El anhelo de felicidad está inscrito en lo más íntimo de nuestro corazón. Deseamos llegar a la plenitud en el amor, y aunque la buscamos de distintos modos, al final la alegría la experimentamos imperfecta, frágil y quebradiza. ¿Es posible entonces hablar de felicidad cuando constatamos tantas miserias, sufrimientos y penas a nuestro alrededor? Pensemos, por ejemplo, en los damnificados por las lluvias, en los que celebrarán la noche de navidad en un reclusorio o en los que se encuentran sin recursos, sin ayuda y, peor aún, sin esperanza.
No obstante, la liturgia previa a la navidad nos invita a estar alegres porque nos anuncia “una gran alegría que lo será para todo el pueblo” (Lc. 2,10).
Hay que estar alegres porque Dios nos ofrece la creación con toda su riqueza, su belleza natural y las leyes que la rigen para que nosotros la disfrutemos, la contemplemos y nuestro intelecto no se case de descubrir los secretos que la gobiernan. Hay que estar alegres porque gozamos del don más excelso que es la vida misma. La posibilidad de ser en lugar de no haber existido nunca.

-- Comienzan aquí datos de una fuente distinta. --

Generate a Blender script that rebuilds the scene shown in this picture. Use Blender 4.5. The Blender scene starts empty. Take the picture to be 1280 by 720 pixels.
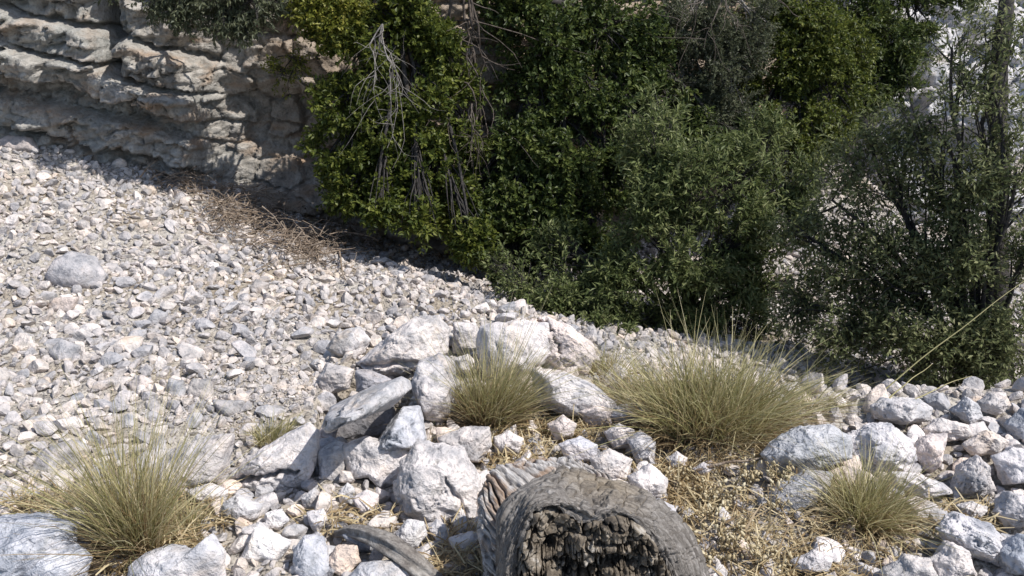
import bpy, bmesh, math, random
import numpy as np
rng = np.random.default_rng(7)
random.seed(7)
R = math.radians
scn = bpy.context.scene
COL = scn.collection

# ------------------------------------------------------------------ camera, sky, sun, exposure
F = 1108.5; PITCH = R(22); H = 1.5
cam_d = bpy.data.cameras.new('camera'); cam = bpy.data.objects.new('camera', cam_d); COL.objects.link(cam)
cam.location = (0, 0, H); cam.rotation_euler = (R(90) - PITCH, 0, 0)
cam_d.sensor_width = 36; cam_d.lens = 36 * F / 1280; cam_d.clip_end = 2000; cam_d.clip_start = 0.02
scn.camera = cam
SUN = np.array([0.54, -0.20, 0.82]); SUN /= np.linalg.norm(SUN)
world = bpy.data.worlds.new('World'); scn.world = world; world.use_nodes = True
wn = world.node_tree.nodes; wl = world.node_tree.links
sky = wn.new('ShaderNodeTexSky'); sky.sky_type = 'NISHITA'; sky.sun_disc = False
sky.sun_elevation = math.asin(SUN[2]); sky.sun_rotation = math.atan2(SUN[0], SUN[1])
bg = wn['Background']; bg.inputs['Strength'].default_value = 0.125
wl.new(sky.outputs[0], bg.inputs['Color'])
sd = bpy.data.lights.new('sun', 'SUN'); sd.energy = 4.3; sd.angle = R(0.5); sd.color = (1.0, 0.955, 0.90)
so = bpy.data.objects.new('sun', sd); COL.objects.link(so)
from mathutils import Vector
so.rotation_euler = Vector(SUN).to_track_quat('Z', 'Y').to_euler()
scn.view_settings.view_transform = 'Standard'; scn.view_settings.look = 'None'
scn.view_settings.gamma = 1; scn.view_settings.use_curve_mapping = False
scn.view_settings.exposure = 0.36
scn.cycles.max_bounces = 6; scn.cycles.diffuse_bounces = 3; scn.cycles.transparent_max_bounces = 4

# ------------------------------------------------------------------ helpers
CP, SP = math.cos(PITCH), math.sin(PITCH)
def P(px, py, Y):
    zu = -(py - 360) / F; y = CP + SP * zu; z = -SP + CP * zu; x = (px - 640) / F
    return np.array([x / y * Y, Y, H + z / y * Y])
def proj(X, Y, Z):
    d = Y * CP - (Z - H) * SP; u = Y * SP + (Z - H) * CP
    return 640 + F * X / d, 360 - F * u / d, d
def depth(p): return p[1] * CP - (p[2] - H) * SP
CAMR = np.array([1., 0, 0]); CAMU = np.array([0, SP, CP]); CAMF = np.array([0, CP, -SP])

def _h(ix, iy, iz, seed):
    n = (ix * 374761393 + iy * 668265263 + iz * 2147483647 + seed * 1274126177).astype(np.int64) & 0xffffffff
    n = ((n ^ (n >> 13)) * 1274126177) & 0xffffffff
    n = ((n ^ (n >> 16)) * 2246822519) & 0xffffffff
    return ((n ^ (n >> 15)) & 0xffff) / 32767.5 - 1
def vnoise(p, seed=0):
    p = np.asarray(p, float); i = np.floor(p).astype(np.int64); f = p - i; f = f * f * f * (f * (f * 6 - 15) + 10)
    r = 0
    for a in (0, 1):
        for b in (0, 1):
            for c in (0, 1):
                w = (f[..., 0] if a else 1 - f[..., 0]) * (f[..., 1] if b else 1 - f[..., 1]) * (f[..., 2] if c else 1 - f[..., 2])
                r = r + w * _h(i[..., 0] + a, i[..., 1] + b, i[..., 2] + c, seed)
    return r
def fbm(p, oct=4, seed=0, gain=.5):
    p = np.asarray(p, float); r = 0; a = 1.
    for k in range(oct):
        r = r + a * vnoise(p * 2.03 ** k + 17.3 * k, seed + k); a *= gain
    return r
def n2(x, y, s, oct=4, seed=0):
    x, y = np.broadcast_arrays(x, y)
    return fbm(np.stack([x * s, y * s, np.zeros_like(x) + .37], -1), oct, seed)
def sstep(a, b, x):
    t = np.clip((x - a) / (b - a), 0, 1); return t * t * (3 - 2 * t)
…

Hay que estar alegres porque Dios nos concede la dicha de experimentar el amor humano, la satisfacción de ganarnos honradamente nuestro sustento, el consuelo de saber que hemos cumplido con nuestra misión o el de estar en paz con la propia conciencia.
Hay que estar alegres porque además celebramos el nacimiento del Hijo de Dios. Los distintos protagonistas de la navidad cuando entran en contacto con Dios se han llenado de inmensa alegría. El ángel Gabriel saludó a María diciendo: “Alégrate, llena de gracia”. A san José le habla en sueños y le dice que no tema recibir a María por esposa, porque el niño que nacería de ella es obra del Espíritu Santo. La noche de navidad vemos que a unos pastores que dormían al raso se les presentó el ángel del Señor y les dijo: “Os anuncio una gran alegría: os ha nacido hoy, en la ciudad de David, un salvador, que es el Cristo Señor” (Lc.2,8). La vida espiritual aumenta y corona nuestra felicidad humana. La verdadera alegría está vinculada a nuestra relación con Dios. Quien ha encontrado a Cristo en la propia vida, experimenta en el corazón una serenidad y una alegría que nada ni nadie le podrá quitar.
La verdadera alegría es un don, nace del encuentro con la persona viva de Jesús, del hacerle espacio en nosotros, del acoger al Espíritu Santo que guía nuestra vida. Tenemos muchos motivos para estar alegres en el Señor, fuente de paz y amor.